| WHAT IS BEING ASKED |
Without including any pictures, write out the listing below exactly.

** START GIVEN INFORMATION **

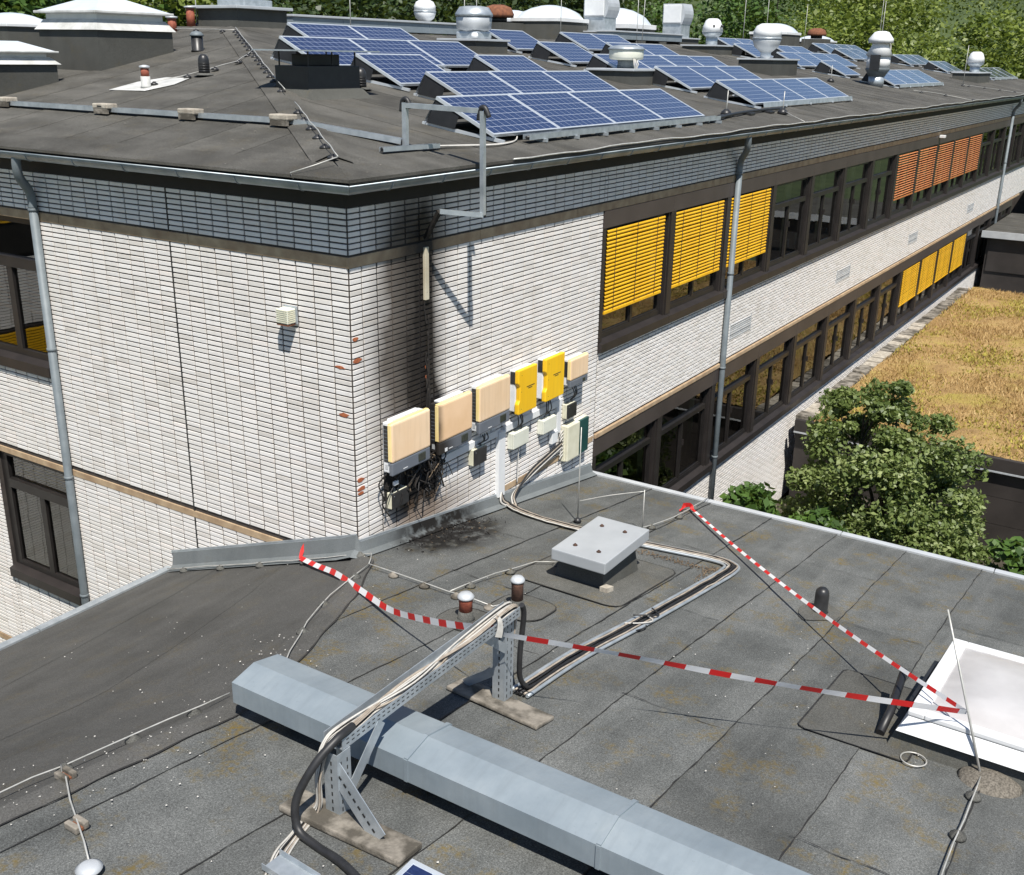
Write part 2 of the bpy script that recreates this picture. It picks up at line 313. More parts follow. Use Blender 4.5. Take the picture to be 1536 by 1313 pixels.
# ------------------------------------------------------------------ object helpers
def link(o, parent=None):
    COL.objects.link(o)
    if parent is not None: o.parent = parent
    return o
def tag(o, label=None, cat=None, group=None, kind=None):
    if label: o['label'] = label
    if cat: o['category'] = cat
    if group: o['group'] = group
    if kind: o['kind'] = kind
    return o
def empty(name, loc=(0, 0, 0), label=None, cat=None, group=None):
    o = bpy.data.objects.new(name, None); o.empty_display_size = 0.1
    link(o); o.location = loc; o['_o'] = list(loc)
    return tag(o, label, cat, group)
class MB:
    """collects shapes given in world coordinates; build() makes one mesh object"""
    def __init__(s): s.v = []; s.f = []; s.uv = {}; s.smooth = set()
    def add(s, vs, fs, smooth=False):
        k = len(s.v); s.v += [tuple(v) for v in vs]
        for f in fs:
            if smooth: s.smooth.add(len(s.f))
            s.f.append([k + i for i in f])
        return s
    def box(s, x0, x1, y0, y1, z0, z1, bev=0.0):
        if x0 > x1: x0, x1 = x1, x0
        if y0 > y1: y0, y1 = y1, y0
        if z0 > z1: z0, z1 = z1, z0
        if bev <= 0:
            vs = [(x, y, z) for z in (z0, z1) for y in (y0, y1) for x in (x0, x1)]
            return s.add(vs, [(0, 2, 3, 1), (4, 5, 7, 6), (0, 1, 5, 4), (2, 6, 7, 3), (0, 4, 6, 2), (1, 3, 7, 5)])
        bm = bmesh.new(); bmesh.ops.create_cube(bm, size=1)
        for v in bm.verts: v.co = Vector(((x0 + x1) / 2 + v.co.x * (x1 - x0), (y0 + y1) / 2 + v.co.y * (y1 - y0), (z0 + z1) / 2 + v.co.z * (z1 - z0)))
        bmesh.ops.bevel(bm, geom=bm.edges[:], offset=bev, segments=2, affect='EDGES', profile=0.6)
        bm.verts.index_update(); s.add([v.co[:] for v in bm.verts], [[v.index for v in f.verts] for f in bm.faces]); bm.free(); return s
    def obox(s, o, ax, ay, az):
        o, ax, ay, az = map(Vector, (o, ax, ay, az))
        vs = [o + ax * i + ay * j + az * k for k in (0, 1) for j in (0, 1) for i in (0, 1)]
        return s.add(vs, [(0, 2, 3, 1), (4, 5, 7, 6), (0, 1, 5, 4), (2, 6, 7, 3), (0, 4, 6, 2), (1, 3, 7, 5)])
    def quad(s, a, b, c, d, uv=None):
        s.add([a, b, c, d], [(0, 1, 2, 3)])
        if uv: s.uv[len(s.f) - 1] = uv
        return s
    def bar(s, a, b, w, h, up=(0, 0, 1)):
        a, b = Vector(a), Vector(b); d = (b - a).normalized(); u = Vector(up)
        x = d.cross(u)
        if x.length < 1e-4: x = d.cross(Vector((1, 0, 0)))
        x.normalize(); u = x.cross(d)
        return s.obox(a - x * w / 2 - u * h / 2, x * w, b - a, u * h)
    def tube(s, pts, r, n=8, caps=True):
        pts = [Vector(p) for p in pts]
        rs = r if isinstance(r, (list, tuple)) else [r] * len(pts)
        vs = []; fs = []; prev = None
        for i, p in enumerate(pts):
            d = (pts[min(i + 1, len(pts) - 1)] - pts[max(i - 1, 0)])
            d = d.normalized() if d.length > 1e-9 else Vector((0, 0, 1))
            if prev is None:
                x = d.orthogonal().normalized()
            else:
                x = prev - d * prev.dot(d)
                x = x.normalized() if x.length > 1e-6 else d.orthogonal().normalized()
            prev = x; y = d.cross(x)
            for k in range(n):
                a = 2 * math.pi * k / n; vs.append(p + (x * math.cos(a) + y * math.sin(a)) * rs[i])
        for i in range(len(pts) - 1):
            for k in range(n): fs.append((i * n + k, i * n + (k + 1) % n, (i + 1) * n + (k + 1) % n, (i + 1) * n + k))
        s.add(vs, fs, True)
        if caps:
            k0 = len(s.v) - len(vs)
            s.f.append([k0 + k for k in range(n)][::-1]); s.f.append([k0 + (len(pts) - 1) * n + k for k in range(n)])
        return s
    def lathe(s, c, prof, n=20):
        vs = []; fs = []
        for r_, z in prof:
            for k in range(n):
                a = 2 * math.pi * k / n; vs.append((c[0] + r_ * math.cos(a), c[1] + r_ * math.sin(a), c[2] + z))
        for i in range(len(prof) - 1):
            for k in range(n): fs.append((i * n + k, i * n + (k + 1) % n, (i + 1) * n + (k + 1) % n, (i + 1) * n + k))
        s.add(vs, fs, True)
        k0 = len(s.v) - len(vs)
        s.f.append([k0 + k for k in range(n)][::-1]); s.f.append([k0 + (len(prof) - 1) * n + k for k in range(n)])
        return s
    def prism(s, poly, d):
        """poly: list of 3d points, d: extrusion vector"""
        n = len(poly); d = Vector(d); p = [Vector(q) for q in poly]
        return s.add(p + [q + d for q in p], [list(range(n))[::-1], list(range(n, 2 * n))] + [(i, (i + 1) % n, n + (i + 1) % n, n + i) for i in range(n)])
    def build(s, name, mat, parent=None, tint=None, label=None, cat=None, group=None, kind=None):
        me = bpy.data.meshes.new(name)
        off = Vector((0, 0, 0))
        q = parent
        while q is not None:
            off += Vector(q.get('_o', (0, 0, 0))); q = q.parent
        me.from_pydata([tuple(Vector(v) - off) for v in s.v], [], s.f); me.update()
        if s.uv:
            ul = me.uv_layers.new(name='UVMap')
            for fi, uv in s.uv.items():
                for k, li in enumerate(me.polygons[fi].loop_indices): ul.data[li].uv = uv[k]
        for i in s.smooth: me.polygons[i].use_smooth = True
        if tint is not None:
            a = me.attributes.new('tint', 'FLOAT', 'FACE'); a.data.foreach_set('value', np.asarray(tint, dtype=np.float32))
        bm = bmesh.new(); bm.from_mesh(me); bmesh.ops.recalc_face_normals(bm, faces=bm.faces[:]) if 1 < len(s.f) < 20000 else None
        bm.to_mesh(me); bm.free()
        me.materials.append(MATS[mat])
        o = bpy.data.objects.new(name, me); link(o, parent)
        return tag(o, label, cat, group, kind)
def catmull(pts, k=6):
    P = [Vector(p) for p in pts]; out = []
    for i in range(len(P) - 1):
        a = P[max(i - 1, 0)]; b = P[i]; c = P[i + 1]; d = P[min(i + 2, len(P) - 1)]
        for j in range(k):
            t = j / k
            out.append(0.5 * ((2 * b) + (c - a) * t + (2 * a - 5 * b + 4 * c - d) * t * t + (3 * b - a - 3 * c + d) * t ** 3))
    out.append(P[-1]); return out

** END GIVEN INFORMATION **

| RESPONSE |
Write part 2 of the bpy script that recreates this picture. It picks up at line 313. More parts follow. Use Blender 4.5. Take the picture to be 1536 by 1313 pixels.
# ------------------------------------------------------------------ object helpers
def link(o, parent=None):
    COL.objects.link(o)
    if parent is not None: o.parent = parent
    return o
def tag(o, label=None, cat=None, group=None, kind=None):
    if label: o['label'] = label
    if cat: o['category'] = cat
    if group: o['group'] = group
    if kind: o['kind'] = kind
    return o
def empty(name, loc=(0, 0, 0), label=None, cat=None, group=None):
    o = bpy.data.objects.new(name, None); o.empty_display_size = 0.1
    link(o); o.location = loc; o['_o'] = list(loc)
    return tag(o, label, cat, group)
class MB:
    """collects shapes given in world coordinates; build() makes one mesh object"""
    def __init__(s): s.v = []; s.f = []; s.uv = {}; s.smooth = set()
    def add(s, vs, fs, smooth=False):
        k = len(s.v); s.v += [tuple(v) for v in vs]
        for f in fs:
            if smooth: s.smooth.add(len(s.f))
            s.f.append([k + i for i in f])
        return s
    def box(s, x0, x1, y0, y1, z0, z1, bev=0.0):
        if x0 > x1: x0, x1 = x1, x0
        if y0 > y1: y0, y1 = y1, y0
        if z0 > z1: z0, z1 = z1, z0
        if bev <= 0:
            vs = [(x, y, z) for z in (z0, z1) for y in (y0, y1) for x in (x0, x1)]
            return s.add(vs, [(0, 2, 3, 1), (4, 5, 7, 6), (0, 1, 5, 4), (2, 6, 7, 3), (0, 4, 6, 2), (1, 3, 7, 5)])
        bm = bmesh.new(); bmesh.ops.create_cube(bm, size=1)
        for v in bm.verts: v.co = Vector(((x0 + x1) / 2 + v.co.x * (x1 - x0), (y0 + y1) / 2 + v.co.y * (y1 - y0), (z0 + z1) / 2 + v.co.z * (z1 - z0)))
        bmesh.ops.bevel(bm, geom=bm.edges[:], offset=bev, segments=2, affect='EDGES', profile=0.6)
        bm.verts.index_update(); s.add([v.co[:] for v in bm.verts], [[v.index for v in f.verts] for f in bm.faces]); bm.free(); return s
    def obox(s, o, ax, ay, az):
        o, ax, ay, az = map(Vector, (o, ax, ay, az))
        vs = [o + ax * i + ay * j + az * k for k in (0, 1) for j in (0, 1) for i in (0, 1)]
        return s.add(vs, [(0, 2, 3, 1), (4, 5, 7, 6), (0, 1, 5, 4), (2, 6, 7, 3), (0, 4, 6, 2), (1, 3, 7, 5)])
    def quad(s, a, b, c, d, uv=None):
        s.add([a, b, c, d], [(0, 1, 2, 3)])
        if uv: s.uv[len(s.f) - 1] = uv
        return s
    def bar(s, a, b, w, h, up=(0, 0, 1)):
        a, b = Vector(a), Vector(b); d = (b - a).normalized(); u = Vector(up)
        x = d.cross(u)
        if x.length < 1e-4: x = d.cross(Vector((1, 0, 0)))
        x.normalize(); u = x.cross(d)
        return s.obox(a - x * w / 2 - u * h / 2, x * w, b - a, u * h)
    def tube(s, pts, r, n=8, caps=True):
        pts = [Vector(p) for p in pts]
        rs = r if isinstance(r, (list, tuple)) else [r] * len(pts)
        vs = []; fs = []; prev = None
        for i, p in enumerate(pts):
            d = (pts[min(i + 1, len(pts) - 1)] - pts[max(i - 1, 0)])
            d = d.normalized() if d.length > 1e-9 else Vector((0, 0, 1))
            if prev is None:
                x = d.orthogonal().normalized()
            else:
                x = prev - d * prev.dot(d)
                x = x.normalized() if x.length > 1e-6 else d.orthogonal().normalized()
            prev = x; y = d.cross(x)
            for k in range(n):
                a = 2 * math.pi * k / n; vs.append(p + (x * math.cos(a) + y * math.sin(a)) * rs[i])
        for i in range(len(pts) - 1):
            for k in range(n): fs.append((i * n + k, i * n + (k + 1) % n, (i + 1) * n + (k + 1) % n, (i + 1) * n + k))
        s.add(vs, fs, True)
        if caps:
            k0 = len(s.v) - len(vs)
            s.f.append([k0 + k for k in range(n)][::-1]); s.f.append([k0 + (len(pts) - 1) * n + k for k in range(n)])
        return s
    def lathe(s, c, prof, n=20):
        vs = []; fs = []
        for r_, z in prof:
            for k in range(n):
                a = 2 * math.pi * k / n; vs.append((c[0] + r_ * math.cos(a), c[1] + r_ * math.sin(a), c[2] + z))
        for i in range(len(prof) - 1):
            for k in range(n): fs.append((i * n + k, i * n + (k + 1) % n, (i + 1) * n + (k + 1) % n, (i + 1) * n + k))
        s.add(vs, fs, True)
        k0 = len(s.v) - len(vs)
        s.f.append([k0 + k for k in range(n)][::-1]); s.f.append([k0 + (len(prof) - 1) * n + k for k in range(n)])
        return s
    def prism(s, poly, d):
        """poly: list of 3d points, d: extrusion vector"""
        n = len(poly); d = Vector(d); p = [Vector(q) for q in poly]
        return s.add(p + [q + d for q in p], [list(range(n))[::-1], list(range(n, 2 * n))] + [(i, (i + 1) % n, n + (i + 1) % n, n + i) for i in range(n)])
    def build(s, name, mat, parent=None, tint=None, label=None, cat=None, group=None, kind=None):
        me = bpy.data.meshes.new(name)
        off = Vector((0, 0, 0))
        q = parent
        while q is not None:
            off += Vector(q.get('_o', (0, 0, 0))); q = q.parent
        me.from_pydata([tuple(Vector(v) - off) for v in s.v], [], s.f); me.update()
        if s.uv:
            ul = me.uv_layers.new(name='UVMap')
            for fi, uv in s.uv.items():
                for k, li in enumerate(me.polygons[fi].loop_indices): ul.data[li].uv = uv[k]
        for i in s.smooth: me.polygons[i].use_smooth = True
        if tint is not None:
            a = me.attributes.new('tint', 'FLOAT', 'FACE'); a.data.foreach_set('value', np.asarray(tint, dtype=np.float32))
        bm = bmesh.new(); bm.from_mesh(me); bmesh.ops.recalc_face_normals(bm, faces=bm.faces[:]) if 1 < len(s.f) < 20000 else None
        bm.to_mesh(me); bm.free()
        me.materials.append(MATS[mat])
        o = bpy.data.objects.new(name, me); link(o, parent)
        return tag(o, label, cat, group, kind)
def catmull(pts, k=6):
    P = [Vector(p) for p in pts]; out = []
    for i in range(len(P) - 1):
        a = P[max(i - 1, 0)]; b = P[i]; c = P[i + 1]; d = P[min(i + 2, len(P) - 1)]
        for j in range(k):
            t = j / k
            out.append(0.5 * ((2 * b) + (c - a) * t + (2 * a - 5 * b + 4 * c - d) * t * t + (3 * b - a - 3 * c + d) * t ** 3))
    out.append(P[-1]); return out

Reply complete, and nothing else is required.